Belíssimos poemas foram selecionados para esta obra, porém, outros tantos ficaram de fora, a produção de Cecília é muito intensa e Maria Fernanda optou por recortes que não prejudicassem obras fechadas como “Elegia” ou “Os doze noturnos de Holanda”. A proposta que apresentamos aqui é em certa medida a mesma da obra citada: um recorte do recorte, uma pequena seleção de poemas tocantes e que, lidos com a devida atenção, podem significar e ressignificar a visão do leitor.

Um detalhe que não pode ser esquecido quanto a leitura de poemas é a sua abertura interpretativa. Poemas são íntimos, pessoais e ao mesmo tempo expositivos e abertos a todos. É muito comum que professores insistam que seus alunos respondam à pergunta: "O que Cecília Meireles quis dizer em tal poema?" Como se a autora fosse incapaz de dizer o que ela queria ter dito. O que Cecília Meireles quis dizer com o poema foi o que ela disse, se ela quisesse dizer outra coisa teria escrito outra coisa (parafraseando Rubem Alves). Este respeito pelo autor e pela obra é ao mesmo tempo necessário e libertador, porque garante a atenção ao que o autor escreveu e liberta o leitor de criar uma interpretação imediata. Alguns poemas precisam amadurecer junto com o leitor.
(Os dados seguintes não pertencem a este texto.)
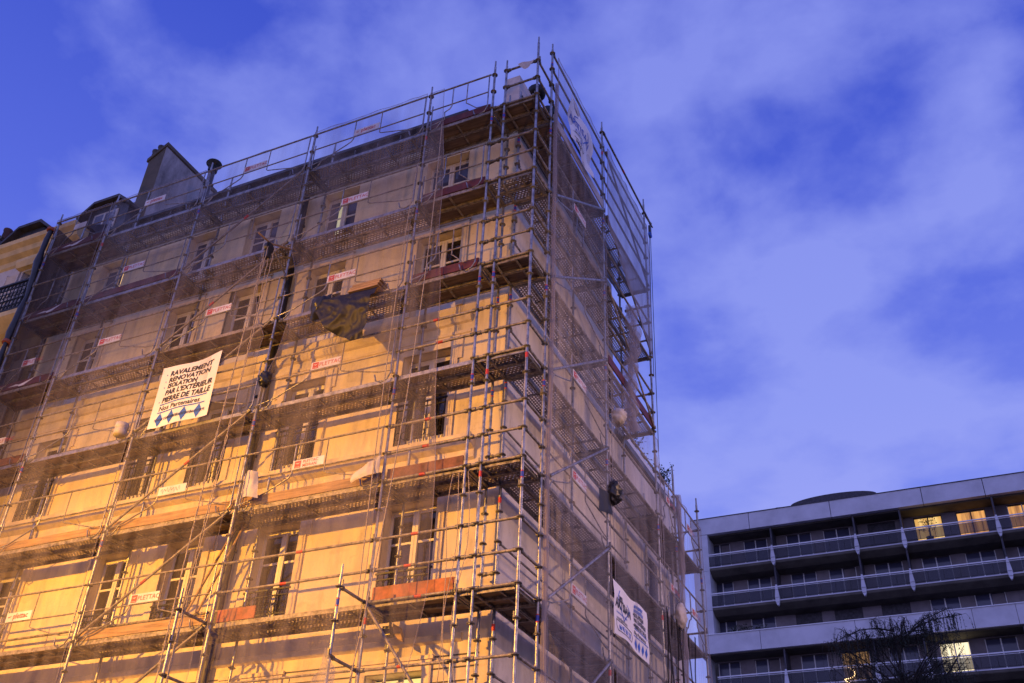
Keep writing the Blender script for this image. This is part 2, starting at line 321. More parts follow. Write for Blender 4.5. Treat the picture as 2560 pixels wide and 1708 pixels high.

Então, a dica para a leitura desses poemas é manter a atenção e a calma, permanecendo com a mente leve e com a imaginação livre para entrar e sair dos versos de maneira muito dinâmica.

Confira:

Motivo

Eu canto porque o instante existe 
e a minha vida está completa. 
Não sou alegre nem triste: 
sou poeta.

Irmão das coisas fugidias, 
não sinto gozo nem tormento. 
Atravesso noites e dias 
no vento.

Se desmorono ou se edifico, 
se permaneço ou me desfaço, 
- não sei, não sei. Não se fico 
ou passo.

Sei que canto. E a canção é tudo. 
Tem sangue eterno a asa ritmada. 
E um dia sei que estarei mudo: 
- mais nada.


Retrato 

Eu não tinha este rosto de hoje, 
assim calmo, assim triste, assim magro, 
nem estes olhos tão vazios, 
nem o lábio amargo.

Eu não tinha estas mãos sem força, 
tão paradas e frias e mortas; 
eu não tinha este coração 
que nem se mostra.

Eu não dei por esta mudança, 
tão simples, tão certa, tão fácil: 
- Em que espelho ficou perdida 
a minha face?


Amém

Hoje acabou-se-me a palavra, 
e nenhuma lágrima vem 
Ai, se a vida me acabara 
também.

A profusão do mundo, imensa, 
tem tudo, tudo – e nada tem. 
Onde repousar a cabeça? 
No além.

Fala-se com os homens, com os santos, 
consigo, com Deus... E ninguém 
entende o que se está contanto 
e a quem...

Mas terra e sol, lua e estrelas 
giram de tal maneira bem 
que a alma desanima de queixas. 
Amém.


Canção Mínima

No mistério do Sem-Fim, 
equilibra-se um planeta.

E, no planeta, um jardim, 
e, no jardim, um canteiro; 
no canteiro, uma violeta, 
e, sobre ela, o dia inteiro,

entre o planeta e o Sem-Fim, 
a asa de uma borboleta.


Canções 

Há um nome que nos estremece

Há um nome que nos estremece, 
como quando se corta a flor 
e a árvore se torce e padece.

Há um nome que alguém pronuncia 
sem qualquer alegria ou dor, 
e que em nós é dor e alegria.

Um nome que brilha e que passa, 
que nos corta em puro esplendor, 
que nos deixa em cinza e desgraça.

Nele se acaba nossa vida, 
porque é o nome total do amor 
em forma obscura e dolorida.

Há um nome levado no vento. 
Palavra. Pequeno rumor 
entre a eternidade e o momento.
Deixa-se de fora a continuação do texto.